WHILE KUNZRU WISHES to “double underline” the fact that he is not the writer-narrator in the novel, they do share similar politics. “He is like a version of me that I’d raise an eyebrow at,” he says with a laugh. An interesting narrative arc tells the story of the cleaner Monika, who the narrator meets at the writing centre. The entire section ‘Undermining’ details her days as a rocker in East Germany. She is the quintessential outsider, anchorless and alone, who befriends a punk group and finally feels she belongs. But she comes to know betrayal intimately. There are many twists to her tale, which are best read in the book and not revealed in an article. This section hooks the reader as it reveals the brutalities of the state, especially upon the body and mind of a woman. It also evacuates the reader from the interiors of the narrator’s head. One of Monika’s laments is that it’s ‘shitty’ to live ‘in a country where everything was run by old men. A whole country, reeking of piss and schnapps and cabbage soup’.
Paranoia is about perceiving an hidden order of the world that is just out of reach. There is a danger that you haven’t quite understood, says Hari Kunzru
I ask Kunzru, what are the dangers when countries are run by old men? He says in Monika’s case, she’s referring to the “sclerotic Communist Party establishment of East Germany”, but he recently learnt that American politicians are getting older and older relative to the general population. The older generation benefit from their experience, but are limited by imagination. He says, “They don’t understand why things should change.”
The narrator in the novel isn’t an old man, but he is a middle-age man who is aware that his horizons are decreasing and his limitations growing; ‘I was getting older, weaker. Eventually I would fall behind, find myself separated from the pack.’
If the narrator is aware of his deficiencies, Kunzru also identifies the growing gulf between the young and the old. He says, “There’s the advancing disconnection between the government of very rich old people and the population which is younger and more insecure. The young and poor people will turn to some other solution, and it will be a more radical solution.”

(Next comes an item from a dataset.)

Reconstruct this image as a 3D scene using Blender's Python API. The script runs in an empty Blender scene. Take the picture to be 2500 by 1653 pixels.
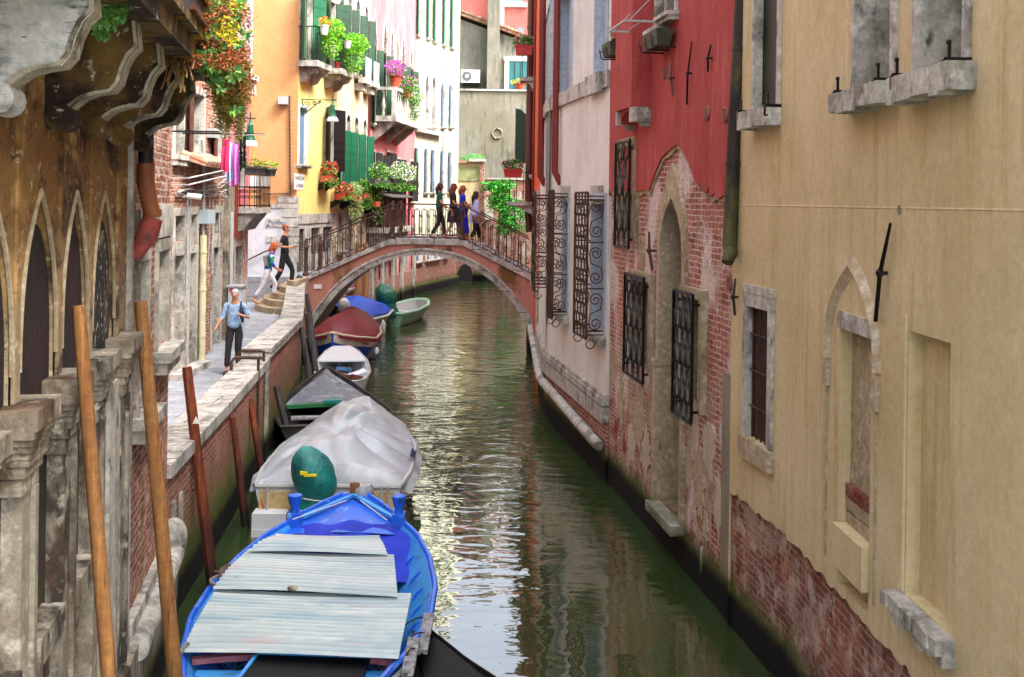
import bpy, math, random
from mathutils import Vector as V, Matrix, geometry
random.seed(11)
S = bpy.context.scene
COL = S.collection
F, CX, HY, EYE = 2700.0, 1250.0, 490.0, 4.4
ROLL = math.radians(0.8)
CR, SR = math.cos(ROLL), math.sin(ROLL)
CAM = V((0, 0, EYE))

# ---- camera -----------------------------------------------------------
cd = bpy.data.cameras.new("camera")
cam = bpy.data.objects.new("camera", cd)
COL.objects.link(cam)
cd.sensor_width = 36; cd.lens = 36 * F / 2500; cd.shift_y = -(826.5 - HY) / 2500
cd.clip_start = 0.1; cd.clip_end = 2000
R_, U_, B_ = V((CR, 0, SR)), V((-SR, 0, CR)), V((0, -1, 0))
cam.matrix_world = Matrix(((R_.x, U_.x, B_.x, 0), (R_.y, U_.y, B_.y, 0), (R_.z, U_.z, B_.z, EYE), (0, 0, 0, 1)))
S.camera = cam

def ray(px, py):
    u = (px - CX) / F; v = (HY - py) / F
    return V((u * CR - v * SR, 1, u * SR + v * CR))
def atY(px, py, Y): return CAM + ray(px, py) * Y
def atZ(px, py, z):
    d = ray(px, py); return CAM + d * ((z - EYE) / d.z)
def Z(ox, oy, s): return lambda x, y: (ox + x * s, oy + y * s)

# ---- object bookkeeping -----------------------------------------------
ORG = {}
def tag(o, label=None, cat=None, group=None, kind=None):
    if label: o["label"] = label
    if cat: o["category"] = cat
    if group: o["group"] = group
    if kind: o["kind"] = kind
    return o
def root(name, label, cat, loc=(0, 0, 0), group=None):
    o = bpy.data.objects.new(name, None); COL.objects.link(o)
    o.location = loc; o.empty_display_size = 0.2
    ORG[o.name] = V(loc)
    return tag(o, label, cat, group)

class MB:
    def __init__(s): s.v = []; s.f = []; s.m = []
    def add(s, vs, fs, mi=0):
        k = len(s.v); s.v += [V(p) for p in vs]
        for f in fs: s.f.append([i + k for i in f]); s.m.append(mi)
        return s
    def quad(s, a, b, c, d, mi=0): return s.add([a, b, c, d], [(0, 1, 2, 3)], mi)
    def obox(s, c, ax, ay, az, mi=0):
        """box: centre and three half-extent vectors"""
        c, ax, ay, az = V(c), V(ax), V(ay), V(az)
        vs = [c + ax * i + ay * j + az * k for k in (-1, 1) for j in (-1, 1) for i in (-1, 1)]
        fs = [(0, 2, 3, 1), (4, 5, 7, 6), (0, 1, 5, 4), (2, 6, 7, 3), (0, 4, 6, 2), (1, 3, 7, 5)]
        if ax.cross(ay).dot(az) < 0: fs = [f[::-1] for f in fs]
        return s.add(vs, fs, mi)
    def box(s, x0, x1, y0, y1, z0, z1, mi=0):
        return s.obox(((x0 + x1) / 2, (y0 + y1) / 2, (z0 + z1) / 2), ((x1 - x0) / 2, 0, 0), (0, (y1 - y0) / 2, 0), (0, 0, (z1 - z0) / 2), mi)
    def bar(s, a, b, w, h=None, mi=0, up=(0, 0, 1)):
        a, b = V(a), V(b); d = b - a; h = h or w
        up = V(up)
        if d.length < 1e-6: return s
        if abs(d.normalized().dot(up)) > .97: up = V((1, 0, 0)) if abs(up.z) > .5 else V((0, 0, 1))
        sx = d.cross(up).normalized(); sz = sx.cross(d).normalized()
        return s.obox((a + b) / 2, d / 2, sx * w / 2, sz * h / 2, mi)
    def tube(s, path, r, n=8, cap=True, mi=0):
        P = [V(p) for p in path]; L = len(P)
        rs = r if isinstance(r, (list, tuple)) else [r] * L
        k = len(s.v); prev = None
        for i, p in enumerate(P):
            t = (P[min(i + 1, L - 1)] - P[max(i - 1, 0)])
            t = t.normalized() if t.length > 1e-9 else V((0, 0, 1))
            if prev is None:
                a = t.cross(V((0, 0, 1)));
                if a.length < 1e-3: a = t.cross(V((1, 0, 0)))
            else:
                a = prev - t * prev.dot(t)
                if a.length < 1e-6: a = t.cross(V((1, 0, 0)))
            a.normalize(); prev = a; b = t.cross(a)
            for j in range(n):
                q = 2 * math.pi * j / n
                s.v.append(p + (a * math.cos(q) + b * math.sin(q)) * rs[i])
        for i in range(L - 1):
            for j in range(n):
                s.f.append([k + i * n + j, k + i * n + (j + 1) % n, k + (i + 1) * n + (j + 1) % n, k + (i + 1) * n + j]); s.m.append(mi)
        if cap:
            s.f.append([k + j for j in range(n)][::-1]); s.m.append(mi)
            s.f.append([k + (L - 1) * n + j for j in range(n)]); s.m.append(mi)
        return s
    def lathe(s, c, prof, n=16, mi=0, ax=(0, 0, 1)):
        c = V(c); ax = V(ax).normalized()
        return s.tube([c + ax * z for _, z in prof], [max(r, 1e-4) for r, _ in prof], n, True, mi)
    def ball(s, c, r, n=10, m=7, mi=0):
        r = (r, r, r) if not isinstance(r, (tuple, list)) else r
        vs = []; fs = []
        for i in range(m + 1):
            th = math.pi * i / m
            for j in range(n):
                ph = 2 * math.pi * j / n
                vs.append((c[0] + r[0] * math.sin(th) * math.cos(ph), c[1] + r[1] * math.sin(th) * math.sin(ph), c[2] + r[2] * math.cos(th)))
        for i in range(m):
            for j in range(n): fs.append((i * n + j, (i + 1) * n + j, (i + 1) * n + (j + 1) % n, i * n + (j + 1) % n))
        return s.add(vs, fs, mi)
    def prism(s, poly, ext, mi=0):
        """closed solid: planar polygon (3D points, any concavity) pushed along ext"""
        P = [V(p) for p in poly]; e = V(ext); n = len(P)
        tr = geometry.tessellate_polygon([P])
        nrm = V((0, 0, 0))
        for i in range(n): nrm += P[i].cross(P[(i + 1) % n])
        flip = nrm.dot(e) > 0
        fs = []
        for t in tr:
            a, b, c = t
            tn = (P[b] - P[a]).cross(P[c] - P[a])
            if tn.dot(e) > 0: t = (c, b, a)
            fs.append(tuple(t)); fs.append(tuple(i + n for i in t[::-1]))
        for i in range(n):
            j = (i + 1) % n
            q = (i, j, j + n, i + n)
            fs.append(q if not flip else q[::-1]) if not flip else fs.append((i, i + n, j + n, j)[::-1])
        return s.add(P + [p + e for p in P], fs, mi)
    def leaves(s, c, rad, n, size, mi=0, droop=0.0, fn=None, flat=.5):
        for _ in range(n):
            while 1:
                q = V((random.uniform(-1, 1), random.uniform(-1, 1), random.uniform(-1, 1)))
                if q.length < 1 and q.length > random.random() * .9: break
            p = V((c[0] + q.x * rad[0], c[1] + q.y * rad[1], c[2] + q.z * rad[2]))
            if fn: p = fn(p)
            s.leaf(p, size * random.uniform(.6, 1.3), mi, flat)
        return s
    def leaf(s, p, sz, mi=0, flat=.5, d=None):
        d = d or V((random.gauss(0, 1), random.gauss(0, 1), random.gauss(0, flat)))
        d = d.normalized(); w = d.cross(V((random.gauss(0, 1), random.gauss(0, 1), random.gauss(0, 1))))
        if w.length < 1e-3: return
        w.normalize(); w *= sz * .32; nn = d.cross(w).normalized() * sz * .1
        s.add([p, p + d * sz * .5 + w + nn, p + d * sz, p + d * sz * .5 - w + nn], [(0, 1, 2), (0, 2, 3)], mi)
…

Kunzru’s novel is deeply embedded in the machinations of the twenty-first century, but it is also an ode to the arts. The narrator might be a self-absorbed writer, but the novel also reveals the realities of writing; the sacrifices that need to be made and the labour that it entails. Red Pill hinged on writing, will be the middle book of a loose trilogy; White Tears dealt with music, and his next novel Blue Ruin will be about the visual arts. The arts have always been the filter through which he has understood the world. Kunzru says, “One of the interesting things about being a novelist is that you’re not a specialist in anything. In a funny way, you have no authority at all. I want to explore all sorts of areas. And talk about them. And I have no such academic standing, no political party. The best thing I have is perhaps a reputation for calling it as I see. All you could do is describe the world as it seems to you and you try to do it as honestly as you can, and fully understanding that’s your point of view. And that will be horrific and absurd to some people. I think there’s a value in that. I don’t think art is going to save us in any way.”